IO: What is it about libraries that you love?
TK: Libraries, whether they are in the physical form or the electronic form, give you the ability to explore a kind of a sideline ideasomething you're even just vaguely curious about. Browsing through a library can satisfy your curiosity on some subjects and, at the same time, spark interest in others. For the same reason, I love the Internet because it is so much easier to find any piece of data, even though you sometimes have to question the data you find there.
For example, I love the movies. I probably see too many films, something like a hundred a year. I was on a flight coming back from Prague recently, where they had 17 movies to choose from, and I had seen every movie on the list. So I love the fact that I can go to a site like IMDB, Internet Movie Database, after seeing a movie and I can see who all the actors were. Then I look for new films based on a particular actor that I like. A film leads to an actor, which leads to yet another film.
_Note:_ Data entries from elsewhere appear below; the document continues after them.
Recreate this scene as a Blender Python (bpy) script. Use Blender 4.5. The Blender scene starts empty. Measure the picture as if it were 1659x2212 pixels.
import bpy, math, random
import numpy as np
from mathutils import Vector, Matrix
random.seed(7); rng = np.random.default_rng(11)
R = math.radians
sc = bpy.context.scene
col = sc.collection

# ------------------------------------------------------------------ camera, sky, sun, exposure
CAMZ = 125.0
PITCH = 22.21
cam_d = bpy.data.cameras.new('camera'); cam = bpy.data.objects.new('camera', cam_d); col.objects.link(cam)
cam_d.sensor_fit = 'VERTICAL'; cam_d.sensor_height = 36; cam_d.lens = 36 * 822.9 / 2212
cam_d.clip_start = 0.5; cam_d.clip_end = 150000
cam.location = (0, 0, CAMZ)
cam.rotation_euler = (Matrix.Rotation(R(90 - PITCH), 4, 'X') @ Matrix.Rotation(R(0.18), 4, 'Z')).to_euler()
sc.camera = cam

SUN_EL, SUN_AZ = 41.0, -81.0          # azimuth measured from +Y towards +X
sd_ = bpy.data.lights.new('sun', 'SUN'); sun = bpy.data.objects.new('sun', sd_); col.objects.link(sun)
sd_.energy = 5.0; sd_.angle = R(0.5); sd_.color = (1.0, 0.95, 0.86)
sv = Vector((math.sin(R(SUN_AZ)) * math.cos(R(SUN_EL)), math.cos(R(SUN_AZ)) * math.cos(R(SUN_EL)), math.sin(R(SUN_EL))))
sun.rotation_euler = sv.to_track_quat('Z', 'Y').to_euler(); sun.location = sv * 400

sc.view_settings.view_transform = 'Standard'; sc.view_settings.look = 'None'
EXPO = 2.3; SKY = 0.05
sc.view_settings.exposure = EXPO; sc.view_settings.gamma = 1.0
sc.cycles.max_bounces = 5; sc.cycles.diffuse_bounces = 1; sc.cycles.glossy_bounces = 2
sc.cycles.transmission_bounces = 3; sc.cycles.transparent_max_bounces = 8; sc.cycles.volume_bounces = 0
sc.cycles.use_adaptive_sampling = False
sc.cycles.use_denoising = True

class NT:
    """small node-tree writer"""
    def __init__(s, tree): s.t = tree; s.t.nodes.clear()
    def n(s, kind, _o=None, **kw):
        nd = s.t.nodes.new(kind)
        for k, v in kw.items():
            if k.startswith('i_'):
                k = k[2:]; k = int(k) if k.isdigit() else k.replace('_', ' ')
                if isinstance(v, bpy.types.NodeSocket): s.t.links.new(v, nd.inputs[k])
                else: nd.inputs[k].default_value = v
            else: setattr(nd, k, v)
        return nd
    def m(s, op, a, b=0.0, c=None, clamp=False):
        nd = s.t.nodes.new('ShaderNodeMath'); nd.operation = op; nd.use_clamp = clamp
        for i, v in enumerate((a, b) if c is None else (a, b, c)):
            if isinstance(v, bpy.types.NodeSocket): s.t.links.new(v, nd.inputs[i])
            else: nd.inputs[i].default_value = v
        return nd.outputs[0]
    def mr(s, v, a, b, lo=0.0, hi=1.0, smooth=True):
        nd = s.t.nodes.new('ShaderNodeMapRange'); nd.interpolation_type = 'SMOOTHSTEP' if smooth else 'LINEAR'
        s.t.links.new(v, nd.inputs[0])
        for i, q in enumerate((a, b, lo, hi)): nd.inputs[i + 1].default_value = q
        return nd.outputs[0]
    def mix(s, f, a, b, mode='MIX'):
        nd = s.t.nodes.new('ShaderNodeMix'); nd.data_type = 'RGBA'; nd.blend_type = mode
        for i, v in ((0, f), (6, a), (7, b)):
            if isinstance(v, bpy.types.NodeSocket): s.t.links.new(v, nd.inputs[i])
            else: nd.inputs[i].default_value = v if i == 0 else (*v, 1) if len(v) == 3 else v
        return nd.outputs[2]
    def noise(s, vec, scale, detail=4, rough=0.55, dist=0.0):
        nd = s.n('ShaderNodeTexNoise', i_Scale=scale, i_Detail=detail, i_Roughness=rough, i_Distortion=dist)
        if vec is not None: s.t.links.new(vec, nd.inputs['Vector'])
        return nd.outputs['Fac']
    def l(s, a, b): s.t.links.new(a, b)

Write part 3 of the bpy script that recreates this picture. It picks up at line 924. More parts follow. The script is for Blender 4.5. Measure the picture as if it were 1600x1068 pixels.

Prior to the emergence of the Internet, I used to rely on hardcover reference books about the movies. I still have several of those reference texts, but it is really hard to look things up randomly using paper-based systems. Most of those books are alphabetic by film or by actor and very few of them show an actor's whole filmography. On the Internet, I can just bounce around to my heart's content, skimming along the surface, or diving deep into a topic when I develop a sudden interest in it.
That makes me think of a story Tom Peters told me. He used to have a big unabridged dictionary high on the shelf in his home office, and he said would look up a word once every couple of months. One day he went out and bought one of those stands like they have in libraries, which allow you to keep a large book open at a convenient level for reading. Now he says he looks up a word two or three times a day.
Tom Peters' story demonstrates that simply by changing accessibility, you can turn an information resource from something that is mostly just gathering dust to something incredibly productive that you use every day. I think that's a lesson we all could take to heart.